Snowden’s ACLU lawyer, Ben Wizner, says he is unaware of any plans that would send him back to the United States. “Team Snowden has received no such signals and has no new reason for concern,” Wizner said.

It would signal warmer relations and some desire for greater cooperation with the new administration, but it would also no doubt stoke controversies and cases in the U.S. around the role of surveillance, the role of the U.S. intelligence community, and the future of privacy and civil liberties in an American context.

The White House had no comment, but the Justice Department said it would welcome the return of Snowden, who currently faces federal charges that carry a minimum of 30 years in prison.

“I think he’s a total traitor and I would deal with him harshly,” Trump said in July. “And if I were president, Putin would give him over.” In October 2013, Trump tweeted: “Snowden is a spy who should be executed.”

CIA Director Mike Pompeo has also called for Snowden to face American justice. “I think the proper outcome would be that he would be given a death sentence,” Pompeo said last February.
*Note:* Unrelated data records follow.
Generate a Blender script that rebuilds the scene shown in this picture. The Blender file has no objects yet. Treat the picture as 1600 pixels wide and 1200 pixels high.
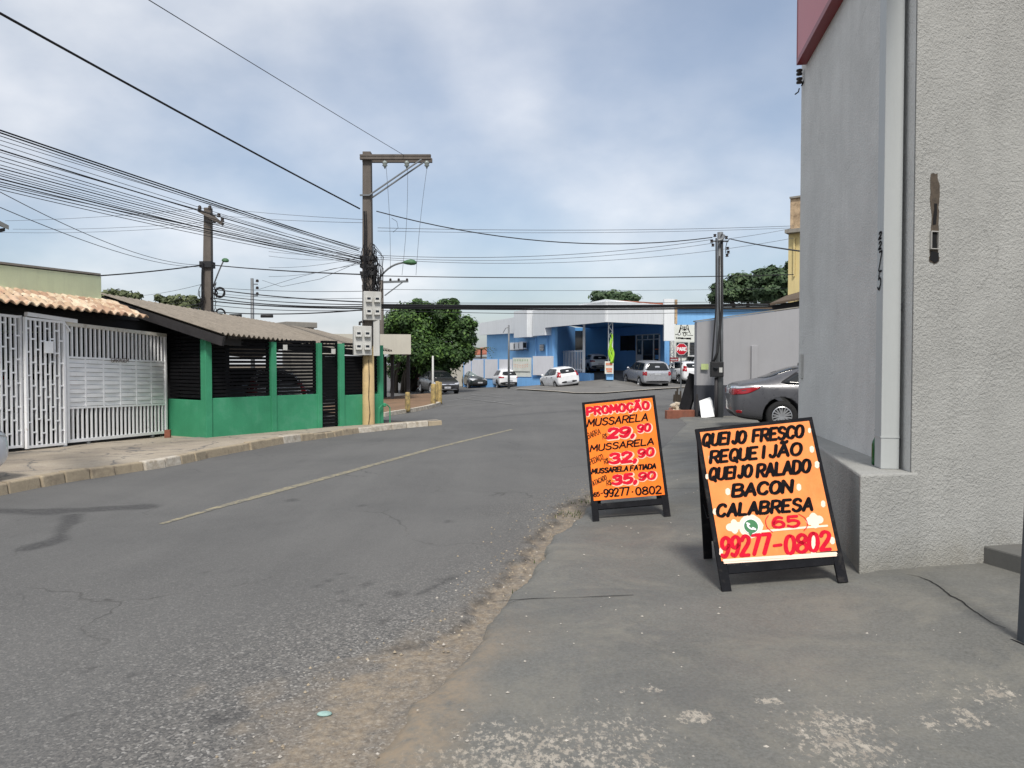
import bpy, bmesh, math, random
import numpy as np
from mathutils import Vector, Matrix
from mathutils.bvhtree import BVHTree
random.seed(7); np.random.seed(7)
C = bpy.context.scene.collection
R = math.radians
# ------------------------------------------------------------------ camera, sky, sun, exposure
CAMH, F = 1.6, 1202.0
PITCH = math.atan(32 / F)
cd = bpy.data.cameras.new('camera'); cam = bpy.data.objects.new('camera', cd); C.objects.link(cam)
cam.location = (0, 0, CAMH); cam.rotation_euler = (R(90) - PITCH, 0, 0)
cd.sensor_width = 36; cd.lens = 36 * F / 1600; cd.clip_start = .05; cd.clip_end = 3000
bpy.context.scene.camera = cam
SUN_EL, SUN_AZ = 52, 178          # azimuth clockwise from +Y
sc = bpy.context.scene
sc.view_settings.view_transform = 'Standard'; sc.view_settings.look = 'None'
sc.view_settings.exposure = 0.28; sc.view_settings.gamma = 1
w = bpy.data.worlds.new('World'); sc.world = w; w.use_nodes = True
def world():
    t = w.node_tree; t.nodes.clear(); N = t.nodes.new; L = t.links.new
    out = N('ShaderNodeOutputWorld'); sky = N('ShaderNodeTexSky'); sky.sky_type = 'NISHITA'; sky.sun_disc = False
    sky.sun_elevation = R(SUN_EL); sky.sun_rotation = R(SUN_AZ); sky.air_density = 1.0; sky.dust_density = 2.0; sky.ozone_density = 1.2
    b1 = N('ShaderNodeBackground'); b1.inputs[1].default_value = .12; L(sky.outputs[0], b1.inputs[0])
    tc = N('ShaderNodeTexCoord'); sp = N('ShaderNodeSeparateXYZ'); L(tc.outputs['Generated'], sp.inputs[0])
    ad = N('ShaderNodeMath'); ad.operation = 'ADD'; ad.inputs[1].default_value = .42; L(sp.outputs[2], ad.inputs[0])
    mx = N('ShaderNodeMath'); mx.operation = 'MAXIMUM'; mx.inputs[1].default_value = .3; L(ad.outputs[0], mx.inputs[0])
    vs = N('ShaderNodeVectorMath'); vs.operation = 'DIVIDE'; L(tc.outputs['Generated'], vs.inputs[0])
    cb = N('ShaderNodeCombineXYZ'); [L(mx.outputs[0], cb.inputs[i]) for i in range(3)]; L(cb.outputs[0], vs.inputs[1])
    mp = N('ShaderNodeMapping'); mp.inputs['Location'].default_value = (.62, .30, 0); mp.inputs['Scale'].default_value = (1, 1, .25); L(vs.outputs[0], mp.inputs[0])
    n1 = N('ShaderNodeTexNoise'); n1.inputs['Scale'].default_value = 1.25; n1.inputs['Detail'].default_value = 6; n1.inputs['Roughness'].default_value = .42; n1.inputs['Distortion'].default_value = .15
    L(mp.outputs[0], n1.inputs['Vector'])
    n2 = N('ShaderNodeTexNoise'); n2.inputs['Scale'].default_value = 2.6; n2.inputs['Detail'].default_value = 6; n2.inputs['Roughness'].default_value = .5
    L(mp.outputs[0], n2.inputs['Vector'])
    # more cloud towards the west (left), a clearer band in the middle
    wx = N('ShaderNodeMath'); wx.operation = 'MULTIPLY'; wx.inputs[1].default_value = -.25; L(sp.outputs[0], wx.inputs[0])
    s1 = N('ShaderNodeMath'); s1.operation = 'ADD'; L(n1.outputs[0], s1.inputs[0]); L(wx.outputs[0], s1.inputs[1])
    s3 = N('ShaderNodeMath'); s3.operation = 'MULTIPLY_ADD'; s3.inputs[1].default_value = .26; L(sp.outputs[2], s3.inputs[0]); L(s1.outputs[0], s3.inputs[2])
    s2 = N('ShaderNodeMath'); s2.operation = 'MULTIPLY_ADD'; s2.inputs[1].default_value = .28; L(n2.outputs[0], s2.inputs[0]); L(s3.outputs[0], s2.inputs[2])
    mr = N('ShaderNodeMapRange'); mr.interpolation_type = 'SMOOTHSTEP'
    for i, v in ((1, .54), (2, .98), (3, .32), (4, .96)): mr.inputs[i].default_value = v
    L(s2.outputs[0], mr.inputs[0])
    b2 = N('ShaderNodeBackground'); b2.inputs[1].default_value = 1.0
    cr = N('ShaderNodeValToRGB'); e = cr.color_ramp.elements
    e[0].position = .35; e[0].color = (.48, .53, .61, 1); e[1].position = .66; e[1].color = (.81, .82, .85, 1)
    L(n2.outputs[0], cr.inputs[0]); L(cr.outputs[0], b2.inputs[0])
    m = N('ShaderNodeMixShader'); L(mr.outputs[0], m.inputs[0]); L(b1.outputs[0], m.inputs[1]); L(b2.outputs[0], m.inputs[2]); L(m.outputs[0], out.inputs[0])
world()
sd = bpy.data.lights.new('sun', 'SUN'); sd.energy = 3.0; sd.angle = R(11); sd.color = (1, .95, .87)
sun = bpy.data.objects.new('sun', sd); C.objects.link(sun)
sdir = Vector((math.sin(R(SUN_AZ)) * math.cos(R(SUN_EL)), math.cos(R(SUN_AZ)) * math.cos(R(SUN_EL)), math.sin(R(SUN_EL))))
sun.rotation_euler = sdir.to_track_quat('Z', 'Y').to_euler(); sun.location = sdir * 60

# ------------------------------------------------------------------ survey helpers
def ray(u, v):
    a, c = u - 800, -(v - 600)
    return Vector((a, F * math.cos(PITCH) + c * math.sin(PITCH), -F * math.sin(PITCH) + c * math.cos(PITCH)))
def D(u, v, Y):
    r = ray(u, v); k = Y / r.y
    return Vector((r.x * k, Y, CAMH + r.z * k))
_cp = [(-4, 3, 0), (0, 3, 0), (4, 3, 0), (-8, 3, 0), (8, 3, 0), (-6, 9, 0), (0, 9, 0), (5, 8, 0), (9, 9, 0), (-10, 10, 0), (-3, 14, 0), (2, 14, 0), (6, 14, 0), (-9, 14.5, -.11),
       (5.5, 22.9, 0), (9, 22, 0), (14, 22, 0), (-4, -6, 0), (4, -6, 0), (-12, 0, 0), (14, 0, 0), (0, -60, 0), (60, -60, 0), (-60, -60, 0)]
for u, v, Y in [(322, 684, 17.0), (599, 661, 23.9), (440, 692, 15.6), (690, 662, 21)]:
    p = D(u, v, Y); _cp.append((p.x, p.y, p.z - (.13 if v in (684, 661) else 0)))
for u, v, Y in [(690, 617, 50), (745, 609, 60), (785, 609, 58), (650, 643, 30), (690, 633, 34), (800, 640, 28), (800, 612, 45), (940, 616, 42), (872, 613, 45), (1072, 606, 50),
                (953, 592, 52), (999, 606, 51), (972, 597, 55), (1040, 603, 52), (920, 581, 66), (1062, 601, 56), (1010, 611, 45), (1000, 579, 62)]:
    _cp.append(tuple(D(u, v, Y)))
_cp += [(-80, 60, -1.0), (-60, 120, -1), (0, 120, .5), (60, 120, .6), (120, 60, .3), (40, 60, .3), (25, 40, .1), (-40, 30, -.6), (-25, 16, -.2), (300, 300, 0), (-300, 300, -1), (0, 400, 0)]
_P = np.array(_cp, float)
_A = np.linalg.norm(_P[:, None, :2] - _P[None, :, :2], axis=2)
_W = np.linalg.solve(_A + .25 * np.eye(len(_P)) * -1, _P[:, 2] - 0)
def fslope(x, y):      # the forecourt climbs from the gutter towards the shop
    x0 = np.maximum(.75 + (7.5 - y) * .283, np.interp(y, [7.5, 8.5, 9.6, 11.3, 15.4], [.55, .85, 1.15, 1.8, 3.1]) + .1)
    t = np.clip((x - x0) * .098, 0, .118); return t * np.clip((15 - y) / 4, 0, 1) * np.clip((y + 3) / 3, 0, 1)
def gz(x, y):
    x = np.asarray(x, float); y = np.asarray(y, float)
    d = np.sqrt((x[..., None] - _P[:, 0]) ** 2 + (y[..., None] - _P[:, 1]) ** 2)
    return d @ _W + fslope(x, y)
def G(u, v, off=0.0):
    r = ray(u, v); r = np.array(r) / r.y
    ys = np.geomspace(1.5, 140, 900)
    h = CAMH + r[2] * ys - (gz(r[0] * ys, ys) + off)
    i = int(np.argmax(h < 0)) if (h < 0).any() else len(ys) - 1
    i = max(i, 1); t = h[i - 1] / (h[i - 1] - h[i]) if h[i] < 0 else 1
    Y = ys[i - 1] + (ys[i] - ys[i - 1]) * t
    return Vector((r[0] * Y, Y, float(gz(r[0] * Y, Y)) + off))
def on(x, y, off=0.0): return Vector((x, y, float(gz(x, y)) + off))
def plane_hit(u, v, p0, n):
    r = ray(u, v); o = Vector((0, 0, CAMH)); k = (p0 - o).dot(n) / r.dot(n)
    return o + r * k

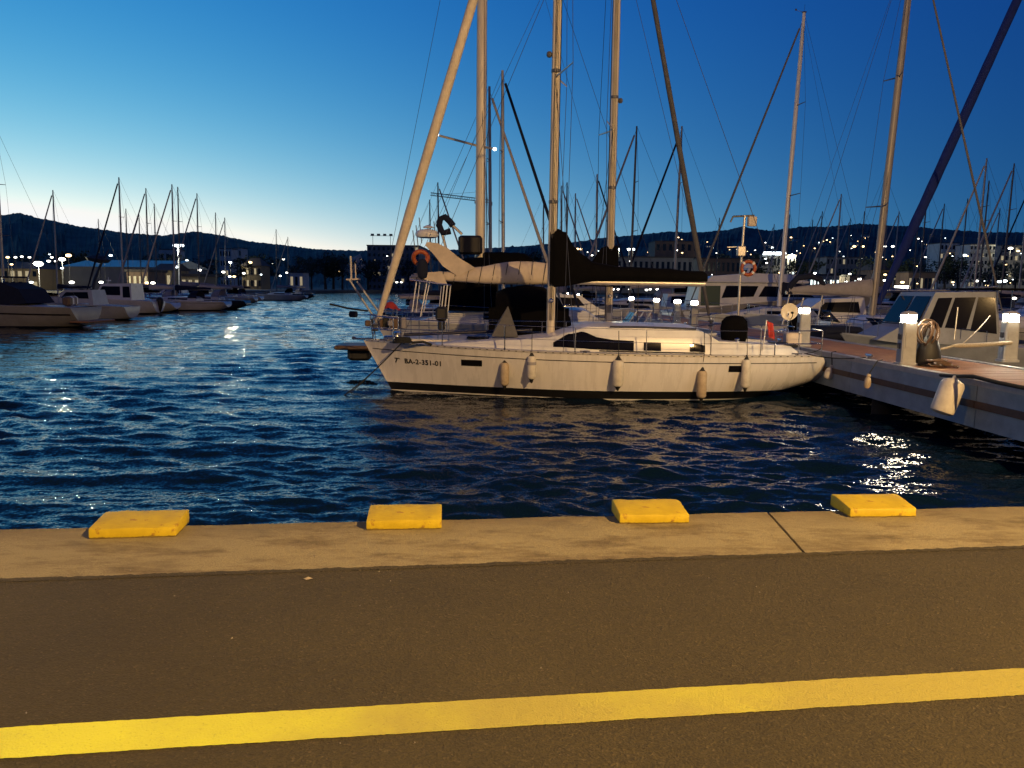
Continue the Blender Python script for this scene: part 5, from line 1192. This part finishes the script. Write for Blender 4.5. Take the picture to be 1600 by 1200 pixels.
def building(label, px0, px1, ytop, d, depth, floors, cols, wall, lit=.2, roof='flat', ybase=None, cat='building', balcony=False, name='building', seed=1, wm=None):
    a, b = at(px0, 430, d), at(px1, 430, d); W = b.x - a.x; zt = at((px0 + px1) / 2, ytop, d).z; r_ = random.Random(seed)
    t = thing(name, label, cat, ((a.x + b.x) / 2, d + depth / 2, 1.25)); h = zt - 1.25
    hw = h if roof == 'flat' else h * .74
    MB().box((0, 0, hw / 2), (W, depth, hw)).obj('wall', wall, t)
    if roof == 'flat': MB().box((0, 0, hw + .15), (W + .6, depth + .6, .5)).obj('roof', M['roofd'], t)
    else:
        x, y = W / 2 + .5, depth / 2 + .5; m_ = M['roofm'] if roof == 'metal' else M['roofd']
        if roof == 'gable_x': P_ = [(-x, -y, hw), (-x, y, hw), (-x, 0, h)]; MB().prism(P_, (0, 0, 0), (2 * x, 0, 0)).obj('roof', m_, t)
        elif roof == 'metal': P_ = [(-x, -y, hw), (-x, y, hw), (-x, 0, h)]; MB().prism(P_, (0, 0, 0), (2 * x, 0, 0)).obj('roof', m_, t)
        else: MB().add([(-x, -y, hw), (x, -y, hw), (x, y, hw), (-x, y, hw), (-x * .4, 0, h), (x * .4, 0, h)], [(0, 1, 5, 4), (1, 2, 5), (2, 3, 4, 5), (3, 0, 4), (0, 3, 2, 1)]).obj('roof', m_, t)
    if floors:
        fh = hw / floors; cw = W / cols; pane = MB().box((0, 0, 0), (cw * .5, .12, fh * .5))
        me = {k: pane.mesh('window', k) for k in (wm or M['litwin'], M['darkwin'])}
        for f in range(floors):
            for c in range(cols):
                k = (wm or M['litwin']) if r_.random() < lit else M['darkwin']
                w = link('window', me[k], t); w.location = (-W / 2 + cw * (c + .5), -depth / 2 - .03, fh * (f + .52))
            if balcony: MB().box((0, -depth / 2 - .7, fh * (f + .12)), (W * .98, 1.3, fh * .34)).obj('balcony', M['wallw'], t)
    return t
building('long harbour warehouse with a pale blue metal roof on the left shore', 100, 262, 404, 200, 26, 0, 1, M['wallg'], roof='metal', name='warehouse', cat='warehouse')
building('gabled harbour office with lit doorway at the warehouse end', 240, 268, 411, 188, 10, 1, 3, M['wally'], .7, 'gable_x', seed=3)
building('white house with an arched top on the hillside behind the floodlight', 250, 276, 390, 520, 14, 2, 3, M['wallw'], .0, seed=4, name='house', cat='house')
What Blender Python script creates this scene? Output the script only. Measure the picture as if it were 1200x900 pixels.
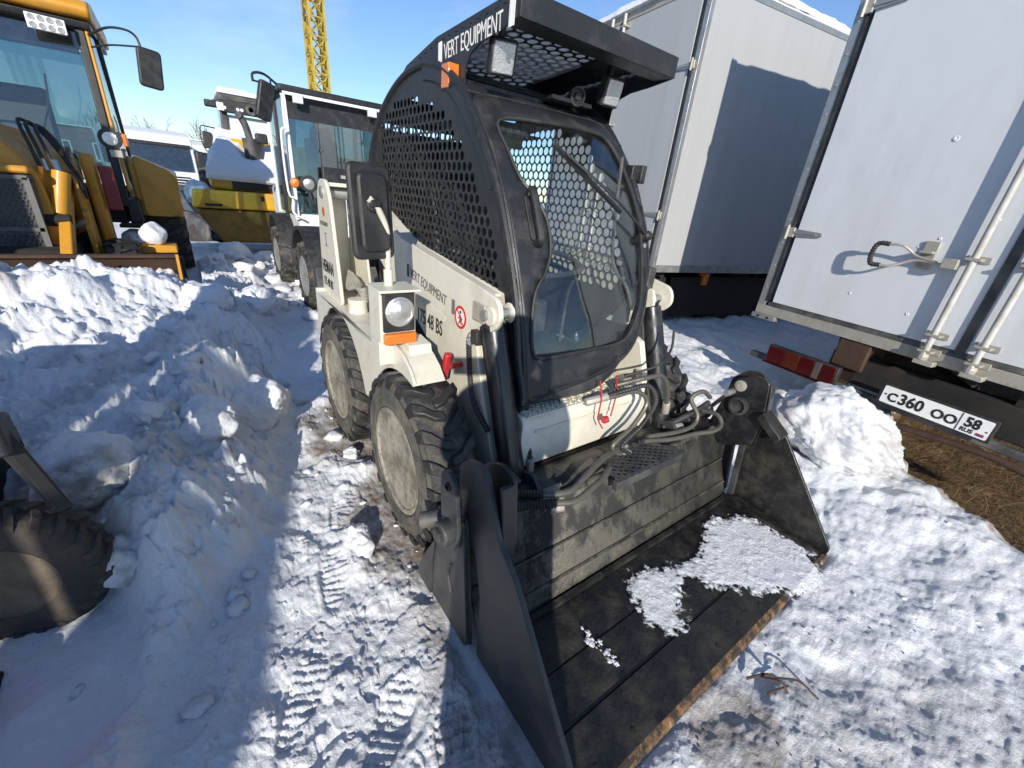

“Is this going to happen? I don’t know. Could it happen? Sure. Am I worried about it? Not really, because here’s the thing: I am very comfortable with the decisions that I’ve made. I know I did the right thing.”

More than 1 million people signed a White House petition calling for then-President Obama to pardon Snowden. Snowden himself did not file an application and tweeted that Army leaker Chelsea Manning should get clemency ahead of him. Obama commuted Manning’s sentence, but took no action on Snowden.

Snowden’s Russian lawyer, Anatoly Kucherena, told the state-run news agency last month that his client would like to return to the United States — with no criminal charges hanging over his head.

“We hope very much that the new U.S. president would show some weighted approach to the issue and make the one and only correct decision — to stop prosecution against Edward Snowden,” Kucherena said.